After the 9/11 tragedy, America, again, needed Pakistan’s help and President George W. Bush insisted upon Islamabad to join the US global war on terror. Pakistan was also granted the status of non-NATO ally by America due to the early successes, achieved by Pakistan’s Army and country’s Inter-Services Intelligence (ISI) against the Al-Qaeda militants.  Within a few years, when the US-led NATO forces felt that they are failing in coping with the stiff resistance of the Taliban in Afghanistan, they started accusing Pak Army and ISI of supporting the Afghan Taliban. They constantly emphasized upon Pakistan to do more against the militants and continued the CIA-operated drone attacks on Pakistan’s tribal areas by ignoring the internal backlash in the country. Reviving the double game as part of anti-Pakistan approach, President Donald Trump stated in his tweet on January 1, this year, “The US has foolishly given Pakistan more than $33 billion in aid over the last 15 years, and they have given us nothing but lies and deceit, thinking of our leaders as fools. They give safe haven to the terrorists we hunt in Afghanistan, with little help. No more!”

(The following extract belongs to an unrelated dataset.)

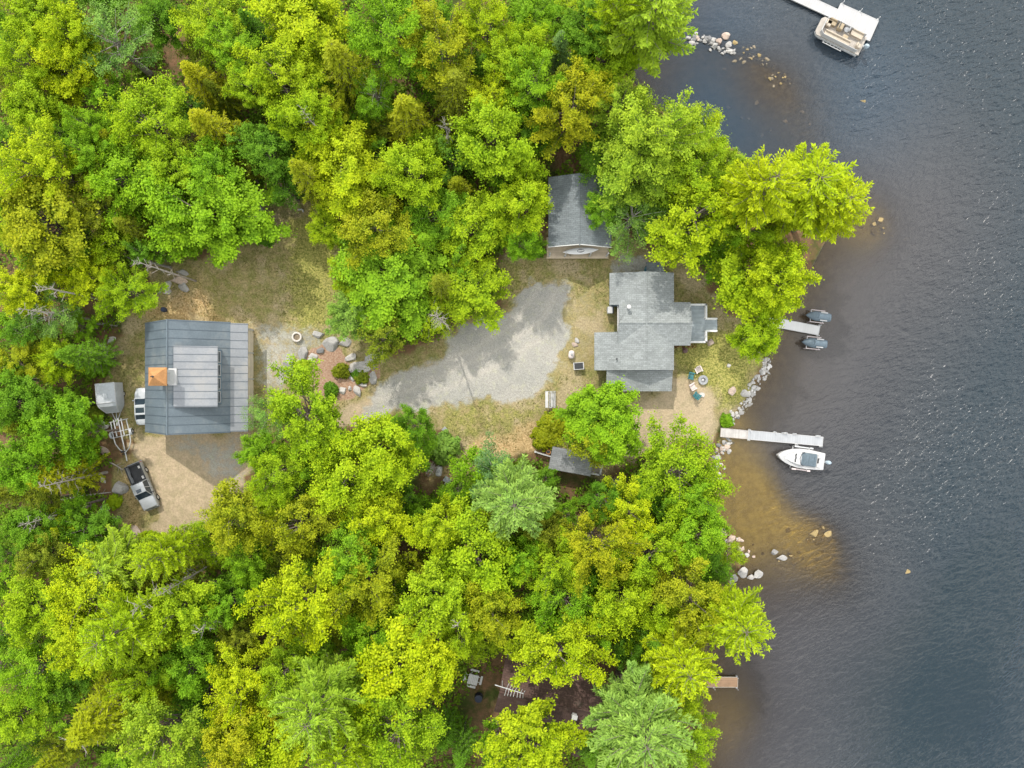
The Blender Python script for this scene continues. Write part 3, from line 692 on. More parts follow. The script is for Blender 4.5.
def plant(px, py, r, kind, tone, h=None, label=None, lean=None):
    t, c, R, Ht = tr_rng.choice(PROTO[kind])
    if h is None:
        h = {'dome': 7 + r * .10, 'broad': 8 + r * .13, 'small': 4 + r * .16, 'airy': 8 + r * .12, 'pine': 15 + r * .06, 'fir': 9 + r * .16, 'shrub': 1.5, 'dead': 14, 'bush': 4}[kind]
        h *= tr_rng.uniform(.86, 1.14)
    zc = h - (.25 * h if kind in ('pine', 'fir', 'dead') else min(.3 * h, r * .06))
    p = at(px, py, zc); rw = r * (H - zc) / F * (1.13 if kind == 'dome' else 1.06)
    base = Vector((p.x, p.y, 0)); nm, kd, cat = KIND[kind]
    q = np.array([[base.x, base.y]]); z0 = float(ground_z(q)[0][0])
    base.z = max(z0, WL - .3)
    col, tn = TONE[tone]
    j = [tr_rng.uniform(.88, 1.13) for _ in range(2)]
    colr = (col[0] * j[0], col[1] * j[0] ** .5, col[2] * j[1], 1)
    if label is None:
        size = 'small' if r < 19 else ('tall' if h > 14.5 else ('broad' if r > 38 else 'mid-sized'))
        place = 'yard' if kind == 'shrub' else ('woods' if px < 690 else 'lakeside woods')
        lb = f"{size} {tn} {kd} in the {place}, {max(0, min(99, round(px / 10.24)))}% across, {max(0, min(99, round(py / 7.68)))}% down the photo"
    else: lb = label
    LABELS.add(lb)
    root = thing(nm, lb, cat, base, tr_rng.uniform(0, 6.28), GROUP[kind])
    root.scale = (rw / R, rw / R, h / Ht)
    if lean: root.rotation_euler = (lean[0], lean[1], root.rotation_euler.z)
    for src, n in ((t, 'trunk'), (c, 'crown')):
        o = src.copy(); o.name = n; COL.objects.link(o); o.parent = root
        o.color = colr if n == 'crown' else (1, 1, 1, 1)
    COVER.append((px, py, r, kind))
    return root

DM = 'dome'
B, S_, A_, P_, Fz, SHR = 'broad', 'small', 'airy', 'pine', 'fir', 'shrub'
TREES = [
 # top left
 (28,8,32,B,'y'),(62,24,26,B,'Y'),(108,38,38,A_,'l'),(18,56,28,B,'y'),(60,62,30,B,'Y'),(152,14,26,B,'d'),(203,14,36,B,'y'),(232,45,30,B,'g'),
 (196,76,24,Fz,'o'),(145,122,38,B,'y'),(206,124,28,Fz,'o'),(26,106,26,B,'y'),(62,96,20,S_,'o'),(104,96,22,S_,'g'),(46,124,20,S_,'d'),(82,124,22,B,'g'),
 (28,166,40,B,'Y'),(78,150,26,B,'g'),(122,176,34,B,'g'),(166,168,28,B,'y'),(206,172,30,B,'g'),(250,84,24,B,'y'),(244,142,22,S_,'d'),(80,180,18,S_,'q'),
 # top middle
 (300,18,42,B,'Y'),(340,60,32,Fz,'o'),(276,72,36,B,'Y'),(396,26,38,B,'g'),(442,42,38,B,'o'),(456,86,32,Fz,'q'),(488,14,28,B,'Y'),(506,58,26,B,'y'),
 (372,86,22,A_,'g'),(406,110,28,Fz,'o'),(302,114,28,B,'y'),(330,104,18,B,'o'),(345,158,40,DM,'Y'),(302,172,22,Fz,'o'),(411,168,30,B,'y'),(490,92,28,B,'Y'),
 (494,142,38,B,'y'),(452,158,24,S_,'d'),(264,152,28,B,'d'),(282,186,18,S_,'d'),(470,60,16,S_,'d'),
 # top right of land
 (530,14,26,B,'g'),(560,44,17,Fz,'b'),(592,20,28,B,'d'),(652,12,46,P_,'e'),(618,0,30,P_,'y'),(526,46,24,B,'y'),(536,80,30,B,'g'),(606,60,30,B,'y'),(574,106,38,B,'o'),
 (622,102,26,B,'e'),(655,126,46,B,'e'),(702,138,28,B,'Y'),(640,164,38,B,'e'),(602,162,20,S_,'d'),(524,168,20,B,'y'),(700,172,34,B,'y'),(536,120,24,S_,'d'),
 (740,166,17,S_,'e'),(728,158,14,S_,'y'),(806,188,46,P_,'Y'),(836,206,34,P_,'Y'),(762,188,36,P_,'Y'),
 # left edge, middle
 (38,216,46,B,'o'),(96,206,26,B,'q'),(204,218,50,DM,'g'),(30,256,22,S_,'g'),(84,276,28,B,'Y'),(124,288,28,B,'y'),(8,290,22,B,'Y'),(46,316,26,A_,'l'),(20,332,20,S_,'d'),
 (14,362,26,B,'o'),(52,362,22,B,'y'),(77,326,16,S_,'g'),(72,250,20,S_,'d'),(108,240,20,S_,'y'),(152,250,16,S_,'g'),
 # island of trees in the middle
 (324,226,18,B,'y'),(376,226,33,B,'o'),(390,272,50,DM,'g'),(440,210,30,B,'g'),(476,222,38,B,'y'),(472,292,36,B,'y'),(430,316,26,A_,'y'),(351,316,24,B,'l'),(381,337,24,S_,'q'),(404,312,24,B,'g'),(526,240,17,B,'g'),(350,276,20,B,'y'),
 # around the cabin and house
 (520,204,28,B,'y'),(606,206,20,B,'g'),(634,216,31,A_,'l'),(692,216,46,B,'Y'),(753,283,43,B,'y'),(787,276,34,B,'Y'),(762,334,23,B,'y'),(750,222,24,B,'y'),
 # left edge, lower
 (18,400,28,B,'d'),(50,430,30,B,'g'),(48,478,26,Fz,'o'),(14,470,26,B,'g'),(58,528,20,S_,'Y'),(88,528,28,B,'d'),(20,530,24,B,'d'),(30,560,24,B,'q'),(112,566,36,P_,'e'),
 (160,556,24,P_,'y'),(226,522,34,B,'o'),(192,540,20,S_,'y'),(246,562,24,B,'g'),(64,404,16,S_,'g'),
 # below the driveway
 (302,414,42,B,'y'),(262,416,22,A_,'l'),(256,452,22,B,'g'),(272,472,28,B,'y'),(378,448,38,B,'y'),(346,476,38,B,'y'),(418,455,18,S_,'g'),(414,426,20,B,'d'),(300,526,36,B,'o'),
 (376,516,34,B,'Y'),(350,560,30,B,'g'),(405,500,16,S_,'d'),(440,532,28,B,'Y'),(458,490,18,S_,'g'),(498,478,28,A_,'b'),(514,500,38,P_,'l'),(478,470,22,S_,'g'),(474,560,44,B,'y'),
 (603,419,37,DM,'m'),(592,440,22,S_,'o'),(676,472,43,B,'y'),(606,500,20,B,'d'),(630,514,28,B,'Y'),(598,546,38,B,'o'),(545,536,26,B,'q'),(650,556,36,B,'y'),(702,502,24,B,'g'),
 (700,542,28,B,'g'),(712,534,14,S_,'o'),(734,556,14,S_,'y'),(556,572,30,B,'y'),(526,562,22,B,'g'),(672,520,18,S_,'d'),
 # bottom left
 (28,612,36,B,'y'),(80,600,40,B,'Y'),(76,644,32,B,'Y'),(120,630,36,P_,'y'),(172,612,36,B,'y'),(30,670,30,B,'g'),(14,722,32,B,'y'),(60,692,24,S_,'d'),(96,722,44,Fz,'o'),
 (136,690,30,B,'y'),(160,742,42,B,'e'),(186,670,28,B,'g'),(190,706,22,S_,'d'),(240,692,36,B,'Y'),(236,646,22,B,'q'),(230,746,32,B,'o'),(216,610,25,B,'g'),(106,660,18,S_,'d'),(60,745,20,S_,'q'),
 # bottom middle
 (300,612,46,B,'Y'),(362,590,42,B,'o'),(276,680,28,B,'y'),(318,706,42,P_,'e'),(372,640,28,B,'g'),(402,662,46,B,'Y'),(440,602,38,B,'y'),(490,616,32,B,'o'),(430,668,30,B,'Y'),
 (400,736,48,B,'y'),(268,742,42,B,'Y'),(342,752,30,P_,'y'),(462,640,22,B,'y'),
 # bottom right
 (558,650,43,B,'Y'),(533,750,45,B,'Y'),(566,598,34,B,'g'),(622,606,34,B,'y'),(690,600,40,B,'o'),(736,622,36,P_,'Y'),(682,664,36,P_,'Y'),(630,650,19,S_,'d'),
 (640,728,50,P_,'l'),(692,742,26,B,'y'),(680,706,24,B,'y'),(600,576,24,S_,'d'),(662,576,22,S_,'q'),(652,640,18,Fz,'d'),(660,610,24,B,'y'),
 # dead and bare
 (58,483,14,'dead','x'),(446,130,10,'dead','x'),(150,600,18,'dead','x'),(210,622,16,'dead','x'),(40,520,12,'dead','x'),(54,290,12,'dead','x'),(150,266,10,'dead','x'),(460,615,14,'dead','x'),(310,120,8,'dead','x'),(40,312,13,'dead','x'),(90,730,22,'dead','x'),(176,585,10,'dead','x'),(438,318,12,'dead','x'),
 (660,503,13,'bush','x'),(618,486,8,'bush','x'),(402,584,14,'bush','x'),(690,516,10,'bush','x'),(640,205,12,'bush','x'),(430,470,8,'bush','x'),
]
LOW = {(472,292): 6.5, (476,222): 9, (440,210): 9, (430,316): 5.5, (390,272): 8.5, (404,312): 6, (350,276): 6, (603,419): 8.5, (676,472): 11, (88,528): 8, (112,566): 11, (77,326): 5, (52,362): 7, (14,362): 8, (84,276): 8, (124,288): 8, (46,316): 8, (204,218): 10.5, (324,226): 7, (351,316): 7, (753,283): 9, (692,216): 11.5, (606,206): 7, (634,216): 8}
SPECIAL = {
 (603,419): 'rounded light green maple between the main house and the little shed',
 (753,283): 'broad yellow-green maple overhanging the water beside the lake deck',
 (692,216): 'bright yellow-green maple above the teal canoe',
 (806,188): 'long-armed bright pine leaning farthest out over the lake',
 (676,472): 'olive-green maple at the sandy shore just below the long white dock',
 (390,272): 'deep green dome-shaped maple in the middle of the tree island above the driveway',
 (302,414): 'yellow-green maple at the lower right corner of the blue metal garage',
 (378,448): 'broad maple at the lower edge of the driveway where the grey turns tan',
 (560,44): 'slim pale blue-green fir standing near the shore at the top of the wood',
 (514,500): 'pale feathery pine left of the little grey shed',
 (640,728): 'pale green star-shaped pine right of the brown-roofed building',
 (682,664): 'yellow feathery pine drooping over the brown dock',
 (736,622): 'bright pine spreading over the water above the brown dock',
 (558,650): 'bright yellow-green tree hiding the middle of the brown roof',
 (652,12): 'light lime pine reaching over the dark reflection at the top shore',
 (204,218): 'big fresh green maple above the upper left corner of the garage yard',
 (476,222): 'yellow-green maple at the right end of the tree island beside the cabin',
 (606,206): 'fresh green tree overlapping the right side of the cabin roof',
 (634,216): 'pale half-bare tree between the cabin and the teal canoe',
 (446,130): 'small grey dead treetop among the trees in the upper middle wood',
 (58,483): 'grey dead trunk leaning left beside the silver pickup',
 (402,584): 'bare grey bush between two olive trees below the white box',
 (660,503): 'larger pale bare bush under the maple near the sandy shore',
 (618,486): 'small pale bare bush right of the little shed',
 (734,556): 'small bright shrub-like tree overhanging the boulders on the sandy shore',
}
for (px, py, r, k, t) in TREES:
    plant(px, py, r, k, t, h=LOW.get((px, py)), label=SPECIAL.get((px, py)))
plant(340, 371, 7.5, SHR, 'q', 1.2, 'round green shrub in the mulch bed among boulders')
plant(303, 367, 7, SHR, 'y', .6, 'low yellow-green shrub at the left edge of the mulch bed')
plant(361, 377, 7, SHR, 'q', .7, 'flat green plant clump below the largest boulder of the mulch bed')
plant(357, 374, 6, SHR, 'd', .6, 'darker green plant clump against the flat slab boulder')
plant(729, 421, 6, SHR, 'g', .7, 'small green shrub at the shore just above the long white dock')
plant(330, 390, 7, SHR, 'd', 1.0, 'green shrub at the lower edge of the mulch bed')
plant(555, 425, 14, SHR, 'o', 1.6, 'olive shrub left of the round green maple')
plant(545, 438, 12, SHR, 'o', 1.3, 'low olive shrub between the white swing and the shed')
plant(84, 450, 10, SHR, 'y', 2.0, 'yellow-green shrub left of the empty boat trailer')
plant(93, 366, 11, SHR, 'g', 2.0, 'green shrub above the enclosed white trailer')
plant(94, 414, 7, SHR, 'q', 1.0, 'dull olive shrub left of the enclosed trailer nose')
plant(443, 449, 15, SHR, 'l', 2.5, 'pale green shrub above the white box at the wood edge')
plant(262, 235, 10, SHR, 'd', 1.2, 'dark shrub beside the small boulder at the top of the garage yard')
plant(535, 250, 8, SHR, 'd', 1.2, 'dark shrub at the lower left corner of the cabin')
plant(113, 502, 7, SHR, 'y', .8, 'small yellow-green shrub left of the silver pickup')
plant(150, 545, 12, SHR, 'y', 1.0, 'yellow-green shrub below the silver pickup at the yard edge')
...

Weeks earlier of this tweet, while, unveiling national security strategy, Trump had said, “We make massive payments every year to Pakistan. They have to help.”  In his speech on August 21, 2017, while announcing the US new strategy regarding Afghanistan as part of the policy in South Asia, President Donald Trump, particularly, singled out Pakistan for criticism. Using tough words against the US ally Pakistan, Trump revived the old blame game of his predecessors Bush and Obama regarding the cross-border terrorism in Afghanistan by saying Washington could “no longer be silent about Pakistan’s safe havens for terrorist organizations”, and threatened to target the terrorists’ sanctuaries in Afghanistan and Pakistan. Trump stated, “We have been paying Pakistan billions of dollars, at the same time, they are housing the very terrorists we are fighting…that must change immediately.”  As regards Pakistan’s regional rival India, Donald Trump added, “We appreciate India’s important contributions to stability in Afghanistan…We want them to help us more with Afghanistan.”

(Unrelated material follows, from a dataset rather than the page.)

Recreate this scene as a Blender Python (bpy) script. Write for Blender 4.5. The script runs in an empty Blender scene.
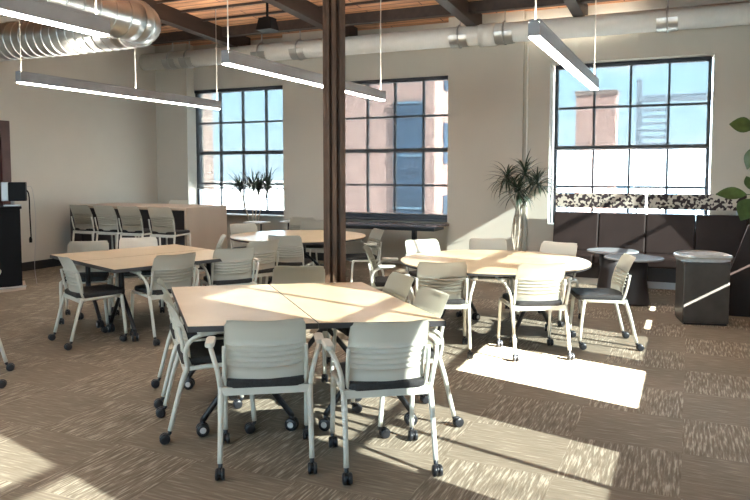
import bpy, bmesh, math, random
from mathutils import Vector, Matrix
random.seed(7)
PI = math.pi
scene = bpy.context.scene
COL = scene.collection

# ------------------------------------------------------------------ materials
def new_mat(name):
    m = bpy.data.materials.new(name); m.use_nodes = True
    nt = m.node_tree
    return m, nt, nt.nodes['Principled BSDF']

def N(nt, kind, **kw):
    n = nt.nodes.new(kind)
    for k, v in kw.items():
        if k in n.inputs: n.inputs[k].default_value = v
        else: setattr(n, k, v)
    return n

def mat(name, col, rough=0.5, metal=0.0, var=0.06, scale=8.0, bump=0.0, bscale=60.0, spec=0.5, stretch=(1, 1, 1)):
    """plain procedural surface: base colour with slight noise variation and optional bump"""
    m, nt, p = new_mat(name)
    tc = N(nt, 'ShaderNodeTexCoord'); mp = N(nt, 'ShaderNodeMapping'); mp.inputs['Scale'].default_value = stretch
    nt.links.new(tc.outputs['Object'], mp.inputs['Vector'])
    nz = N(nt, 'ShaderNodeTexNoise', Scale=scale, Detail=3.0)
    nt.links.new(mp.outputs['Vector'], nz.inputs['Vector'])
    r = N(nt, 'ShaderNodeValToRGB')
    r.color_ramp.elements[0].position = 0.3; r.color_ramp.elements[1].position = 0.7
    r.color_ramp.elements[0].color = tuple(max(0, c * (1 - var)) for c in col) + (1,)
    r.color_ramp.elements[1].color = tuple(min(1, c * (1 + var)) for c in col) + (1,)
    nt.links.new(nz.outputs['Fac'], r.inputs['Fac']); nt.links.new(r.outputs['Color'], p.inputs['Base Color'])
    p.inputs['Roughness'].default_value = rough; p.inputs['Metallic'].default_value = metal
    p.inputs['Specular IOR Level'].default_value = spec
    if bump:
        b = N(nt, 'ShaderNodeTexNoise', Scale=bscale, Detail=2.0)
        nt.links.new(mp.outputs['Vector'], b.inputs['Vector'])
        bp = N(nt, 'ShaderNodeBump', Strength=bump, Distance=0.01)
        nt.links.new(b.outputs['Fac'], bp.inputs['Height']); nt.links.new(bp.outputs['Normal'], p.inputs['Normal'])
    return m

def carpet_mat():
    m, nt, p = new_mat('carpet_tiles')
    L = nt.links.new
    tc = N(nt, 'ShaderNodeTexCoord')
    rot = N(nt, 'ShaderNodeMapping'); rot.inputs['Rotation'].default_value = (0, 0, 0)
    L(tc.outputs['Object'], rot.inputs['Vector'])
    ck = N(nt, 'ShaderNodeTexChecker', Scale=1.0 / 0.61); ck.inputs['Color1'].default_value = (1, 1, 1, 1); ck.inputs['Color2'].default_value = (0, 0, 0, 1)
    L(rot.outputs['Vector'], ck.inputs['Vector'])
    def streak(sc):
        mp = N(nt, 'ShaderNodeMapping'); mp.inputs['Scale'].default_value = sc
        L(rot.outputs['Vector'], mp.inputs['Vector'])
        nz = N(nt, 'ShaderNodeTexNoise', Scale=1.0, Detail=3.0, Roughness=0.6)
        L(mp.outputs['Vector'], nz.inputs['Vector'])
        return nz.outputs['Fac']
    a, b = streak((6, 75, 1)), streak((75, 6, 1))
    q = N(nt, 'ShaderNodeMapRange'); q.inputs[1].default_value = 0; q.inputs[2].default_value = 1; q.inputs[3].default_value = .24; q.inputs[4].default_value = .74
    L(a, q.inputs[0]); a = q.outputs[0]
    mx = N(nt, 'ShaderNodeMix', data_type='FLOAT')
    L(ck.outputs['Fac'], mx.inputs[0]); L(a, mx.inputs[2]); L(b, mx.inputs[3])
    r = N(nt, 'ShaderNodeValToRGB')
    e = r.color_ramp.elements
    e[0].position = 0.34; e[0].color = (0.160, 0.126, 0.092, 1)
    e[1].position = 0.66; e[1].color = (0.46, 0.40, 0.315, 1)
    k = e.new(0.52); k.color = (0.235, 0.194, 0.145, 1)
    L(mx.outputs[0], r.inputs['Fac'])
    # tile to tile tone
    wn = N(nt, 'ShaderNodeTexNoise', Scale=0.7, Detail=2.0)
    L(rot.outputs['Vector'], wn.inputs['Vector'])
    mr = N(nt, 'ShaderNodeMapRange'); mr.inputs[1].default_value = 0.3; mr.inputs[2].default_value = 0.7; mr.inputs[3].default_value = 0.85; mr.inputs[4].default_value = 1.15
    L(wn.outputs['Fac'], mr.inputs[0])
    mm = N(nt, 'ShaderNodeMix', data_type='RGBA', blend_type='MULTIPLY'); mm.inputs[0].default_value = 1
    L(r.outputs['Color'], mm.inputs[6]); L(mr.outputs[0], mm.inputs[7])
    L(mm.outputs[2], p.inputs['Base Color'])
    p.inputs['Roughness'].default_value = 0.92; p.inputs['Specular IOR Level'].default_value = 0.2
    bp = N(nt, 'ShaderNodeBump', Strength=0.5, Distance=0.006)
    L(mx.outputs[0], bp.inputs['Height']); L(bp.outputs['Normal'], p.inputs['Normal'])
    return m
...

Meanwhile, on January 5, 2018, the US suspended $255 million of military aid to Islamabad as a condition to do more against terrorism. Taking cognizance of the latest tweet of the President Trump, Pakistan’s civil and military leaders, including all the mainstream political parties united against the US aggressive stance against the country and offered a stark response to Trump’s false accusations. Pakistan’s Foreign minister Khawaja Asif remarked, “Terrorist sanctuaries are present in East Afghanistan. It is from these safe havens inside Afghanistan that terrorist attacks are being launched on Pakistan…The claim by Trump regarding the funds, if we account for it, they include reimbursements too for the services rendered by Pakistan…Our land, roads, rail and, other different kinds of services were used for which we were reimbursed.” According to the earlier statement of the ISPR, “Chief of the Army Staff (COAS) General Qamar Javed Bajwa stated that “Pakistan was not looking for any material or financial assistance from USA but trust, understanding and acknowledgement of our contributions…peace in Afghanistan is as important for Pakistan as for any other country.”

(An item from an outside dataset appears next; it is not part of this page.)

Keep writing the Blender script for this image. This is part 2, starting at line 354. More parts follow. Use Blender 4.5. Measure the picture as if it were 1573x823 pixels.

Pakistan is also improving its relations with Iran. In the end of last year, Pakistan’s Chief of Army Staff General Qamar Javed Bajwa paid a visit to Tehran where he met Iranian civil and military high officials. As a matter of fact, Russian President Putin is making alliances and Trump is breaking America’s alliances in wake of the new Cold War which has been accelerated between Washington and Moscow. Undoubtedly, we can conclude that. Pakistan – Russian trajectory which is part of the Russian-led China-Pakistan-Iran-Turkey alliance will succeed in future due to the faulty strategy of America.